Exercise aim = Leave out the pictures and repeat the rest of the material exactly.

────

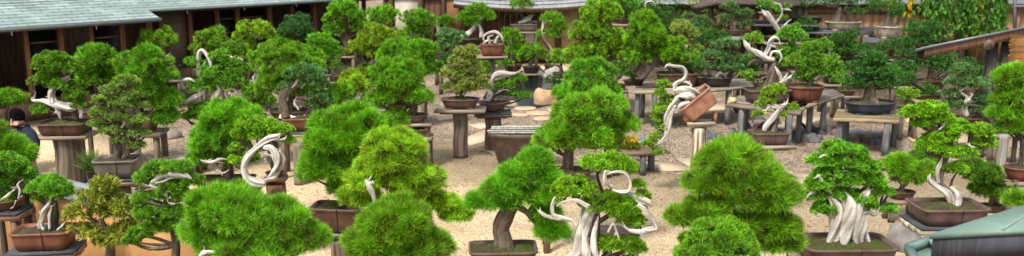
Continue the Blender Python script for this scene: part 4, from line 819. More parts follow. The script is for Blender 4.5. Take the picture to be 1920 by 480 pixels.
tree('tall bright pine at the right edge with a long reddish pot', (1916, 336), .85, 312, ('oval', 70, 'red', .7), [(1900, 150, 38, 28), (1904, 184, 46, 24), (1892, 214, 36, 20), (1910, 238, 46, 22)], 'pine', st=('table', .1, 84))
tree('low blurred pine behind the brown rectangular pot on the right', (1690, 372), .35, 358, ('oval', 50, 'brown'), [(1702, 330, 40, 26), (1686, 308, 26, 16), (1736, 318, 24, 18)], 'pine')
tree('dark spreading pine right of the brown rectangular pot', (1858, 396), .4, 384, ('oval', 50, 'brown'), [(1844, 328, 44, 26), (1856, 356, 42, 22), (1820, 310, 24, 14)], 'pine_d')
tree('bit of pine showing over the copper roof at the right edge', (1936, 420), .9, 408, ('oval', 50, 'brown'), [(1914, 376, 32, 14)], 'pine')
tree('tall juniper with split white trunk in a big brown rectangular pot', (1773, 414), .95, 382, ('rect', 130, 'mauve', .68, .04), [(1716, 212, 32, 18), (1748, 206, 32, 16), (1768, 222, 26, 14), (1730, 232, 26, 14), (1792, 240, 30, 16), (1836, 248, 32, 14), (1766, 258, 32, 16), (1744, 276, 34, 14), (1844, 268, 30, 12), (1776, 284, 30, 12), (1812, 288, 28, 12), (1790, 316, 30, 10)], 'jun_y',
     trunk=[[(1788, 386, 9), (1782, 362, 8), (1762, 344, 7), (1764, 318, 6), (1776, 284, 5), (1776, 240, 4), (1752, 214, 3)]],
     dw=[[(1796, 386, 8), (1794, 366, 8), (1782, 350, 6)], [(1786, 386, 7), (1776, 364, 9), (1756, 350, 8), (1742, 338, 6), (1744, 326, 5)], [(1758, 344, 6), (1758, 322, 6), (1764, 304, 4), (1768, 296, 2)], [(1760, 244, 2.5), (1778, 230, 3.5), (1792, 240, 2)], [(1812, 270, 3), (1824, 276, 4), (1836, 278, 3)], [(1816, 268, 2), (1822, 284, 2), (1818, 288, 1)]], st=('post', 40, 140, 'w', 1), pads=True)
tree('mound pine in a brown rectangular pot on a grey plank stand', (636, 430), .82, 384, ('rect', 98, 'brown', .62, -.12), [(652, 258, 82, 60), (628, 306, 72, 46), (688, 246, 54, 46), (596, 322, 42, 28), (650, 348, 46, 24)], 'pine', st=('post', 40, 80, 'g'), trunk=[[(640, 386, 8), (640, 362, 7), (650, 320, 6), (654, 270, 4)]])
tree('yellow tipped domed pine with a white stub of trunk', (732, 456), 1.0, 420, ('oval', 90, 'mauve'), [(738, 296, 74, 56), (716, 344, 76, 42), (782, 344, 62, 38), (830, 384, 38, 22), (676, 368, 40, 26), (856, 402, 28, 12), (760, 384, 50, 22)], 'pine_y', trunk=[[(730, 424, 12), (734, 390, 10), (740, 340, 7), (746, 298, 4)], [(750, 390, 4), (800, 384, 3), (846, 396, 2)]], dw=[[(706, 384, 7, -.35), (698, 362, 8, -.4), (688, 342, 8, -.42), (690, 338, 4, -.42)], [(690, 344, 5, -.42), (702, 342, 5, -.42)]])
tree('green pine left of the white ring juniper in a long brown pot', (425, 354), .80, 334, ('rect', 104, 'brown', .6, .05), [(432, 228, 66, 42), (410, 262, 64, 34), (392, 296, 44, 20), (448, 296, 40, 20)], 'pine', dw=[[(376, 300, 2, -.3), (396, 304, 4, -.3), (414, 298, 4, -.3), (430, 300, 2, -.3)], [(380, 304, 2, -.3), (398, 302, 3, -.3), (420, 306, 1.5, -.3)], [(406, 318, 2, -.3), (418, 324, 2.5, -.3), (430, 318, 2, -.3)]])
tree('juniper with a great white ring of twisted deadwood', (516, 330), 1.15, 322, ('round', 36, 'brown'), [(470, 236, 34, 14), (500, 236, 30, 13), (456, 252, 28, 13), (492, 252, 32, 10), (528, 244, 26, 12), (538, 264, 18, 9), (450, 276, 22, 11), (470, 290, 18, 10), (444, 300, 20, 10)], 'jun_y', trunk=[[(514, 318, 7), (510, 296, 8), (516, 276, 6), (504, 262, 4), (492, 248, 3)]],
     dw=[[(498, 344, 6), (480, 342, 10), (464, 334, 9), (458, 316, 8), (464, 296, 8), (476, 282, 7), (490, 270, 7), (506, 260, 7), (520, 256, 6), (526, 250, 3)], [(512, 262, 3), (522, 262, 3), (534, 260, 3), (538, 254, 2)], [(494, 276, 6), (510, 278, 11), (520, 292, 13), (522, 308, 12), (516, 322, 10), (506, 334, 8)], [(524, 282, 5), (532, 298, 6), (528, 314, 6)], [(488, 346, 6), (498, 338, 7), (514, 330, 9), (524, 322, 5)], [(490, 280, 2), (494, 290, 2.5), (488, 294, 1.5)], [(494, 288, 2.2), (508, 292, 2.2), (512, 298, 1.2)], [(496, 298, 2), (502, 306, 1)]], st=('post', 36, 40, 'b'), pads=True, dwo=-.26)
# --- front row
tree('bright pine in front of the photographer on the left edge', (10, 346), 1.35, 330, ('oval', 60, 'brown'), [(-24, 246, 36, 22), (8, 272, 44, 18), (36, 290, 34, 24)], 'pine', st=('table', .08, 60))
tree('juniper with hanging grey jin on a black topped stand', (0, 392), 1.2, 372, ('oval', 90, 'brown'), [(8, 308, 52, 20), (40, 322, 28, 14), (-6, 340, 36, 22), (52, 334, 22, 12), (4, 372, 30, 18)], 'jun', dw=[[(34, 374, 3, -.3), (38, 358, 3, -.3), (34, 346, 2, -.3), (44, 336, 1.5, -.3)], [(0, 376, 3, -.3), (18, 364, 4, -.3), (30, 352, 2, -.3)], [(30, 376, 1.5, -.3), (24, 392, 1.2, -.3)]], st=('table', .09, 96, 'b', 1))
tree('juniper with brown and white split trunk in a red brown rounded pot', (87, 462), 1.05, 428, ('rect', 106, 'red', .66, .12), [(94, 352, 46, 18), (112, 362, 30, 14), (70, 354, 26, 12), (96, 338, 26, 10), (72, 374, 12, 6)], 'jun', trunk=[[(98, 434, 10), (102, 410, 8), (104, 388, 6), (98, 362, 4)]], dw=[[(82, 432, 9), (76, 420, 8), (82, 400, 7), (92, 384, 5), (96, 372, 3)], [(94, 430, 4), (92, 406, 4), (98, 386, 3)], [(104, 374, 3), (112, 370, 3)], [(108, 432, 3), (116, 424, 3), (122, 416, 1.5)]], st=('post', 60, 124, 'b', 1), pads=True)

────

Solved exercise =
Continue the Blender Python script for this scene: part 4, from line 819. More parts follow. The script is for Blender 4.5. Take the picture to be 1920 by 480 pixels.
tree('tall bright pine at the right edge with a long reddish pot', (1916, 336), .85, 312, ('oval', 70, 'red', .7), [(1900, 150, 38, 28), (1904, 184, 46, 24), (1892, 214, 36, 20), (1910, 238, 46, 22)], 'pine', st=('table', .1, 84))
tree('low blurred pine behind the brown rectangular pot on the right', (1690, 372), .35, 358, ('oval', 50, 'brown'), [(1702, 330, 40, 26), (1686, 308, 26, 16), (1736, 318, 24, 18)], 'pine')
tree('dark spreading pine right of the brown rectangular pot', (1858, 396), .4, 384, ('oval', 50, 'brown'), [(1844, 328, 44, 26), (1856, 356, 42, 22), (1820, 310, 24, 14)], 'pine_d')
tree('bit of pine showing over the copper roof at the right edge', (1936, 420), .9, 408, ('oval', 50, 'brown'), [(1914, 376, 32, 14)], 'pine')
tree('tall juniper with split white trunk in a big brown rectangular pot', (1773, 414), .95, 382, ('rect', 130, 'mauve', .68, .04), [(1716, 212, 32, 18), (1748, 206, 32, 16), (1768, 222, 26, 14), (1730, 232, 26, 14), (1792, 240, 30, 16), (1836, 248, 32, 14), (1766, 258, 32, 16), (1744, 276, 34, 14), (1844, 268, 30, 12), (1776, 284, 30, 12), (1812, 288, 28, 12), (1790, 316, 30, 10)], 'jun_y',
     trunk=[[(1788, 386, 9), (1782, 362, 8), (1762, 344, 7), (1764, 318, 6), (1776, 284, 5), (1776, 240, 4), (1752, 214, 3)]],
     dw=[[(1796, 386, 8), (1794, 366, 8), (1782, 350, 6)], [(1786, 386, 7), (1776, 364, 9), (1756, 350, 8), (1742, 338, 6), (1744, 326, 5)], [(1758, 344, 6), (1758, 322, 6), (1764, 304, 4), (1768, 296, 2)], [(1760, 244, 2.5), (1778, 230, 3.5), (1792, 240, 2)], [(1812, 270, 3), (1824, 276, 4), (1836, 278, 3)], [(1816, 268, 2), (1822, 284, 2), (1818, 288, 1)]], st=('post', 40, 140, 'w', 1), pads=True)
tree('mound pine in a brown rectangular pot on a grey plank stand', (636, 430), .82, 384, ('rect', 98, 'brown', .62, -.12), [(652, 258, 82, 60), (628, 306, 72, 46), (688, 246, 54, 46), (596, 322, 42, 28), (650, 348, 46, 24)], 'pine', st=('post', 40, 80, 'g'), trunk=[[(640, 386, 8), (640, 362, 7), (650, 320, 6), (654, 270, 4)]])
tree('yellow tipped domed pine with a white stub of trunk', (732, 456), 1.0, 420, ('oval', 90, 'mauve'), [(738, 296, 74, 56), (716, 344, 76, 42), (782, 344, 62, 38), (830, 384, 38, 22), (676, 368, 40, 26), (856, 402, 28, 12), (760, 384, 50, 22)], 'pine_y', trunk=[[(730, 424, 12), (734, 390, 10), (740, 340, 7), (746, 298, 4)], [(750, 390, 4), (800, 384, 3), (846, 396, 2)]], dw=[[(706, 384, 7, -.35), (698, 362, 8, -.4), (688, 342, 8, -.42), (690, 338, 4, -.42)], [(690, 344, 5, -.42), (702, 342, 5, -.42)]])
tree('green pine left of the white ring juniper in a long brown pot', (425, 354), .80, 334, ('rect', 104, 'brown', .6, .05), [(432, 228, 66, 42), (410, 262, 64, 34), (392, 296, 44, 20), (448, 296, 40, 20)], 'pine', dw=[[(376, 300, 2, -.3), (396, 304, 4, -.3), (414, 298, 4, -.3), (430, 300, 2, -.3)], [(380, 304, 2, -.3), (398, 302, 3, -.3), (420, 306, 1.5, -.3)], [(406, 318, 2, -.3), (418, 324, 2.5, -.3), (430, 318, 2, -.3)]])
tree('juniper with a great white ring of twisted deadwood', (516, 330), 1.15, 322, ('round', 36, 'brown'), [(470, 236, 34, 14), (500, 236, 30, 13), (456, 252, 28, 13), (492, 252, 32, 10), (528, 244, 26, 12), (538, 264, 18, 9), (450, 276, 22, 11), (470, 290, 18, 10), (444, 300, 20, 10)], 'jun_y', trunk=[[(514, 318, 7), (510, 296, 8), (516, 276, 6), (504, 262, 4), (492, 248, 3)]],
     dw=[[(498, 344, 6), (480, 342, 10), (464, 334, 9), (458, 316, 8), (464, 296, 8), (476, 282, 7), (490, 270, 7), (506, 260, 7), (520, 256, 6), (526, 250, 3)], [(512, 262, 3), (522, 262, 3), (534, 260, 3), (538, 254, 2)], [(494, 276, 6), (510, 278, 11), (520, 292, 13), (522, 308, 12), (516, 322, 10), (506, 334, 8)], [(524, 282, 5), (532, 298, 6), (528, 314, 6)], [(488, 346, 6), (498, 338, 7), (514, 330, 9), (524, 322, 5)], [(490, 280, 2), (494, 290, 2.5), (488, 294, 1.5)], [(494, 288, 2.2), (508, 292, 2.2), (512, 298, 1.2)], [(496, 298, 2), (502, 306, 1)]], st=('post', 36, 40, 'b'), pads=True, dwo=-.26)
# --- front row
tree('bright pine in front of the photographer on the left edge', (10, 346), 1.35, 330, ('oval', 60, 'brown'), [(-24, 246, 36, 22), (8, 272, 44, 18), (36, 290, 34, 24)], 'pine', st=('table', .08, 60))
tree('juniper with hanging grey jin on a black topped stand', (0, 392), 1.2, 372, ('oval', 90, 'brown'), [(8, 308, 52, 20), (40, 322, 28, 14), (-6, 340, 36, 22), (52, 334, 22, 12), (4, 372, 30, 18)], 'jun', dw=[[(34, 374, 3, -.3), (38, 358, 3, -.3), (34, 346, 2, -.3), (44, 336, 1.5, -.3)], [(0, 376, 3, -.3), (18, 364, 4, -.3), (30, 352, 2, -.3)], [(30, 376, 1.5, -.3), (24, 392, 1.2, -.3)]], st=('table', .09, 96, 'b', 1))
tree('juniper with brown and white split trunk in a red brown rounded pot', (87, 462), 1.05, 428, ('rect', 106, 'red', .66, .12), [(94, 352, 46, 18), (112, 362, 30, 14), (70, 354, 26, 12), (96, 338, 26, 10), (72, 374, 12, 6)], 'jun', trunk=[[(98, 434, 10), (102, 410, 8), (104, 388, 6), (98, 362, 4)]], dw=[[(82, 432, 9), (76, 420, 8), (82, 400, 7), (92, 384, 5), (96, 372, 3)], [(94, 430, 4), (92, 406, 4), (98, 386, 3)], [(104, 374, 3), (112, 370, 3)], [(108, 432, 3), (116, 424, 3), (122, 416, 1.5)]], st=('post', 60, 124, 'b', 1), pads=True)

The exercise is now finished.